One thing that I'm curious about is this: all of the baby Sergeants and LTs during the early days of the "War on Terror" are the Command Sergeant Majors and possibly pinning on stars now. Similarly, while I'm a minion at best, I'm getting up there in rank. Surely these perspectives and the reality of what followed are baked into the collective consciousness of senior leadership now. At the
very least, all the principals who orchestrated it are retired or dead.
I'd really like to see a reckoning. At best, thanks to the Senate Select Committee on Intelligence, we had the WMD Report that formally concluded that the invasion of Iraq was premised upon faulty intelligence and flawed analysis (see: Curveball, among other things).
All this rather than admit you lost (with 9/11). You still haven't, can't, and won't admit that you were completely and perfectly defeated that day. TKO, flawless victory, hello, Earth to America. And here we still are, pacing the meaningless steps, enacting the nightmare perversions of your vanished superiority fantasy. It's been over, for 22 years, and the hope of America reconciling with, y'know, reality, just continues to diminish.

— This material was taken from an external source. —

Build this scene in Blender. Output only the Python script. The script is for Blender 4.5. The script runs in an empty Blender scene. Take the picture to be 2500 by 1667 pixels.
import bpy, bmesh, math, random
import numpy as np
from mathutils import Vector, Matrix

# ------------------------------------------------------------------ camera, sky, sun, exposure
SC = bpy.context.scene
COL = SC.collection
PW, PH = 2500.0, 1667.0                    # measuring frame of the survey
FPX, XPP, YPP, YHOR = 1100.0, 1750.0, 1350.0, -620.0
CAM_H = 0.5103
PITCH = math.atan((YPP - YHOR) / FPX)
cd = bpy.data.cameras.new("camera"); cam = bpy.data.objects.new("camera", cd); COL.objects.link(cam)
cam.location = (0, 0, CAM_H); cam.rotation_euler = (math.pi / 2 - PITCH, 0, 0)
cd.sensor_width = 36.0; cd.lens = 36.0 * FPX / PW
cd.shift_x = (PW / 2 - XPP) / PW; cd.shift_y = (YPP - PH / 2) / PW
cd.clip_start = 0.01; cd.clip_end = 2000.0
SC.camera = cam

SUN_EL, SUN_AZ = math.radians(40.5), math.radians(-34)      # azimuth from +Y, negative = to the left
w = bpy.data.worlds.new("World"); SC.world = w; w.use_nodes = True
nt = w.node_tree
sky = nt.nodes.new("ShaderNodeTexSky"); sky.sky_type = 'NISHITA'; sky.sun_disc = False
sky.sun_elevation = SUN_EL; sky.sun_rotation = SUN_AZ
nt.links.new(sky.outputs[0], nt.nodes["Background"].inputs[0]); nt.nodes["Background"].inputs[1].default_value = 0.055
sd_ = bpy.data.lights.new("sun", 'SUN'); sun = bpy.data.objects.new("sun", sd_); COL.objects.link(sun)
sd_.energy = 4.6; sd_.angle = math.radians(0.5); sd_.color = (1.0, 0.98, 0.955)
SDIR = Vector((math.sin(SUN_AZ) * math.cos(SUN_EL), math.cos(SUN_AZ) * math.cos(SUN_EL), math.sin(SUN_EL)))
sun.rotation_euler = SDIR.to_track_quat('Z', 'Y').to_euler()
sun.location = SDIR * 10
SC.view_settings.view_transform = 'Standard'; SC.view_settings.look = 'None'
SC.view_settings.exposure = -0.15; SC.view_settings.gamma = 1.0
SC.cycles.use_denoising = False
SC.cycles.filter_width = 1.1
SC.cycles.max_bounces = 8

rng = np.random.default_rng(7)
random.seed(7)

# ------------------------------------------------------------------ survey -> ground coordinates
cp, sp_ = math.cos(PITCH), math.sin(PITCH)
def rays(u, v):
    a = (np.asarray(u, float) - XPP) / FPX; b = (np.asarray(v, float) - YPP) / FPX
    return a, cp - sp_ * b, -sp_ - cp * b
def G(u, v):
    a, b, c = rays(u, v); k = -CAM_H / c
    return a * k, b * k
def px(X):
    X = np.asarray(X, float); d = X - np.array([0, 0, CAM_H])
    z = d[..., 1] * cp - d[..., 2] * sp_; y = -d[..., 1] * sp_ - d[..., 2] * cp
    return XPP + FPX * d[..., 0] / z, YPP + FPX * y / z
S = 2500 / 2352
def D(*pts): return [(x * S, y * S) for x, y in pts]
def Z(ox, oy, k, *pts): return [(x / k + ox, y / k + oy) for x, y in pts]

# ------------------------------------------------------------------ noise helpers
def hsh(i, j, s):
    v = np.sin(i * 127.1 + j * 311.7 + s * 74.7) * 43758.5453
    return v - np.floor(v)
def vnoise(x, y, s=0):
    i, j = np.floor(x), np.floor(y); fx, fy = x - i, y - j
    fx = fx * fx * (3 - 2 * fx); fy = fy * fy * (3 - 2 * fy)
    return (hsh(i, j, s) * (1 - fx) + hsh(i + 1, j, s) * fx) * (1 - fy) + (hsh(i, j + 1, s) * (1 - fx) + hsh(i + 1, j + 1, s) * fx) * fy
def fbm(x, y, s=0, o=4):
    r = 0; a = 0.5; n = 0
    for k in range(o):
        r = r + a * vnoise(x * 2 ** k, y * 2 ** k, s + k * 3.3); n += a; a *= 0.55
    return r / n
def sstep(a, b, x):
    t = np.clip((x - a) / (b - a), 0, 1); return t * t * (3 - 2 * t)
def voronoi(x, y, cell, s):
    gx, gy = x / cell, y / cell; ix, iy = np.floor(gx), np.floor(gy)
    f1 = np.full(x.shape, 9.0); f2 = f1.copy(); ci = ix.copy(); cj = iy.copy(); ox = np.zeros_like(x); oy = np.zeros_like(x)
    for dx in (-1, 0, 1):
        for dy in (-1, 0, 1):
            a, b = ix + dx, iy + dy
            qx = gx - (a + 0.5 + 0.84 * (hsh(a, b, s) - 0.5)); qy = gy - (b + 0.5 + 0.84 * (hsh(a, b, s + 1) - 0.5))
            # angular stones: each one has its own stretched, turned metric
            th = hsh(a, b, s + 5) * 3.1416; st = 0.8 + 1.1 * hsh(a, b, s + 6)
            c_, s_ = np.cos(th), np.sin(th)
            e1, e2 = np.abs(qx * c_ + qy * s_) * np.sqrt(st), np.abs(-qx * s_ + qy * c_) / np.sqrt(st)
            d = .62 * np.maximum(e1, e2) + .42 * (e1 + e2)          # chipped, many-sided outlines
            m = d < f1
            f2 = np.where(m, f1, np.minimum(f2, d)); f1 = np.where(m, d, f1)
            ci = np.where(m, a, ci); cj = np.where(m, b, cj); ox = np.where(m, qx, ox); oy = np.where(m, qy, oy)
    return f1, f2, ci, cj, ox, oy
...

You built horseshit into your executive functions, as an excuse to allow you to lash out, and now you can't get it out. But not to worry, because your nation's corpse will take generations to fall apart, and generations of vultures will feed very, very well for the duration.
Other people called you tasteless, but I see your point. How anyone could view the reaction and response to 9/11 as anything other than loss, I can't understand it. Too many people died, both American and especially Afghan (and Iraqi, and others), and the Taliban rule Afghanistan again. At best, it was a short-term tactical victory followed by an overwhelming strategic loss.
Anyway, I'm done in this thread. Sorry for offending anyone.
I appreciate your perspective.
Kabul PRT here circa 2011, checking in.